Katrina’s pastor and her neighbor had worked to gain her trust and help break the isolation that helped keep her trapped in the relationship in which she was dependent upon the abusive partner for most acts of self care. Pararplegic following a diving accident in a shallow pool at the age of twelve, at first Katrina had felt overwhelmed with the bounty of having found someone who would love her as she was; she had given up hope of romantic love. She met her husband at church, and he seemed to be sent straight from heaven.. He was giving and selfless. Everyone at church could see his goodness in how he attended to her.
After they married, her husband and caretaker slowly turned menacing and sadistic. He made her beg for help; he was unnecessarily rough with transfers to and from the chair to the toilet, or the bed. He humiliated her and abused her sexually.

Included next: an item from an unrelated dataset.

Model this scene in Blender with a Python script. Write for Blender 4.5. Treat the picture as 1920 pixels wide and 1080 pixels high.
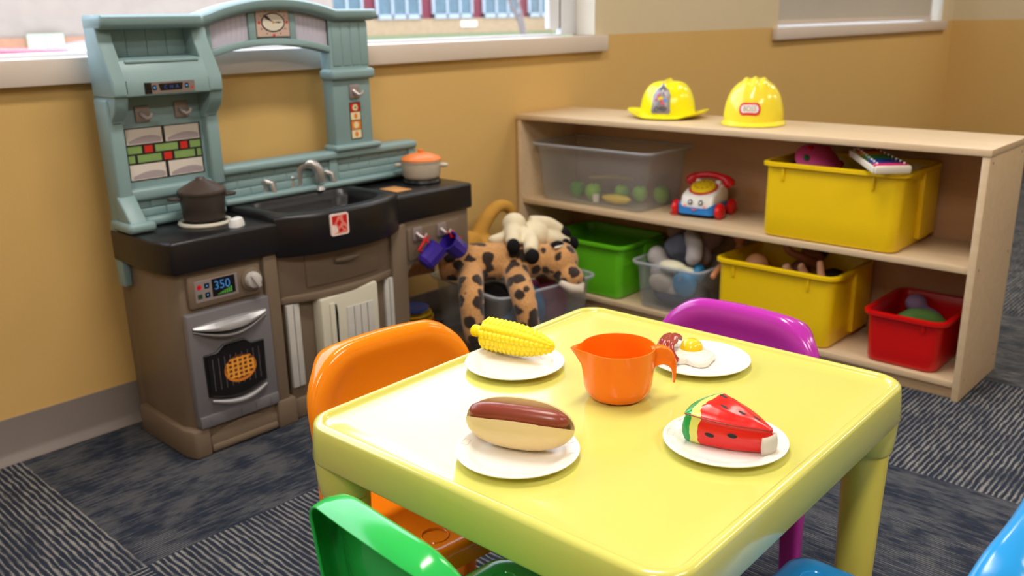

Katrina’s father was an older parent. After her mother had died, he had done his best to care for her, with the help of visiting nurses. Her father said at her wedding that his prayers had been answered in the groom. Later, when Katrina confided in him that things were not okay at home, he replied, “You never know what is going on between two people,” and left it at that. Yet her pastor and neighbor took an interest; slowly, they had encouraged her to get connected to the network of people who could help.
But the first two days in the shelter had proved too much. Yes, the shelter was compliant with the Americans with Disabilities Act. There was a shower and bathroom that worked for her. The halls were wide enough. Then handles were low enough. She had come on a weekend, and the weekend was long and lonely and full of fears. She counted the hours until she could get back to the place she knew.
The Carson Domestic Violence Advocate talked to the team. She explained how it takes an average of seven times to leave an abusive relationship before the bond is completely severed or transformed. She listened to their grief and worry over her. She described how important it is to keep the door open, to be the place she can turn to again the next time it gets to be too much. How critical it is not to play into the abusive person’s story that no one can care for her the way he can and that she can only rely on him. The advocate was telling herself this, too. Because even after eleven years of doing this work, it hurt every single time.
“She has her own path,” the Carson domestic violence worker says to herself when she is once again alone in her office. “I release her to her path; I believe she will come when she is ready. I will be here for her.”